To test the solderability of parts, components and substrates, you can proceed manually or automatically. If you take a closer look at the pros and cons of both methods, there is a lot to be said for using a solderability test.
The D&L test (Dip and Look) is a manual method in which the test object is completely immersed in molten solder and then visually inspected.
A test piece is dipped into a molten solder bath, usually by an operator. The surfaces to be wetted are first wetted with flux and then completely immersed in the solder. After a defined time, the test specimen is pulled out of the solder again and needs to cool down. Then the soldering point is visually inspected and only the surface of the solder is evaluated. However, only the outer layer of the cooled solder on the solder joint and its characteristics, surface structure and quality can be assessed. In order to obtain useful results, the following questions should be answered or aspects defined:
Which parameters are used to make the tests?
(immersion depths, speeds, temperature, viewing, illumination, table of evaluation and viewing guidelines etc.)
Is the test performed by an operator or by a machine?
Which calibration certificates are used?
What training protocols are used?
How is the human factor excluded when viewing the solder after cooling?
Is the result made by one viewer or confirmed by several viewers?
Are there reference components?
Are there specifications for the settings on the microscope and the illumination?
Is a microscope used? Is the sitting position of the operator defined to ensure a constant view through the microscope?
Are there specifications for the times at the microscope?
Which light source is used (daylight, halogen, LED, wavelength)?
At what times of day are the observations made?
Are the results correlated with a measuring device like an LBT?
Are parallel components installed in a production line and checked after aging and thermocycling?
Are the flux residues removed before the observation? And if so, how?
These aspects show the complexity of a solderability test. If the above points are clarified, the D&L test is cheap and easy to perform. However, since it is not a measurement method in the true sense of the word, this method comes with various limitations: There is no consistently standardized procedure. And the visual assessment of the outer solder surface after the solder joint has cooled down depends strongly on the experience and approach of the person concerned.
Picture 1: LBT 210 for efficient and safe solderability tests (Picture: Microtronic M. V. GmbH)

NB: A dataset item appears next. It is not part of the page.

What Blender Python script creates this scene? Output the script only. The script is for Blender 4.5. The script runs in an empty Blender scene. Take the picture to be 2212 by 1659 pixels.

In an LBT (solderability test), the test object is partially immersed in a solder bath (or a ball in the case of small components) using a calibrated machine (Picture 1) – always the same. During the soldering process, the force is absorbed which is created by the interaction of the surface tension of the solder and the wetting force. All process parameters are also set in the LBT program. The component is picked up by a holder (usually a form of clamp), wetted with flux and placed in the LBT. The measuring sequence is started.
Picture 2: Clearly selecting the relevant parameters (Picture: Microtronic M. V. GmbH)
The LBT removes the oxide from the solder bath. Then the position (length) of the test piece and the level of the solder bath are measured so that the test piece can be immersed exactly as deep as specified in the software (Picture 2). The LBT then moves the test piece into the molten solder at the set speed. The temperature window of the solder must be ± 3 °C. After the test time has expired, the component is moved out of the solder bath again at the set speed. During the entire time between immersion and withdrawal, the force acting on the component is absorbed by a mechanically free measuring sensor.
Picture 2: Clearly selecting the relevant parameters (Picture: Microtronic M. V. GmbH)
Picture 3: Example results of three measurements at a glance (Figure: Microtronic M. V. GmbH)
The software then displays this as a graphic curve. By means of the entered dimensions of the test piece, the theoretical maximum soldering force that can be achieved with this test piece under optimum conditions can be calculated. Alternatively, this force can also be measured and stored as a reference. To evaluate the soldering, the forces at different times and the speed of the soldering are then considered. This is stored and specified in various standards. The software can carry out the evaluation according to the known international and various company-specific standards and output it by Pass/Fail (Picture 3).
In contrast to the D&L test, the LBT is a real measuring method with a consistent and comprehensible procedure. However, the purchase of an LBT requires investment.
"If one compares the differences between the two methods, it must be clearly stated at this point that it is not expedient to look at the solder joint after the solder has cooled down," says Ernst Eggelaar, Managing Director, Microtronic M. V. GmbH. "This method says something about the quality of the soldering at most indirectly.”
Because the operator cannot even see the solder joint itself. Nor does it consider what happens during the soldering process. Only the finished result is visible - whether, for example, the soldering is fast, slow, gradual, with variable increase etc. cannot be observed. In the end, the D&L only shows whether solder is there or not and whether the solder has gross deviations from the target. However, this is not an assessment of the soldering in and of itself and does not replace a measurement in which real measured values are obtained under constant conditions.
Picture 3: Example results of three measurements at a glance (Figure: Microtronic M. V. GmbH)
"Therefore, in view of the increasing quality requirements in the electronics industry, an LBT is preferable in most cases."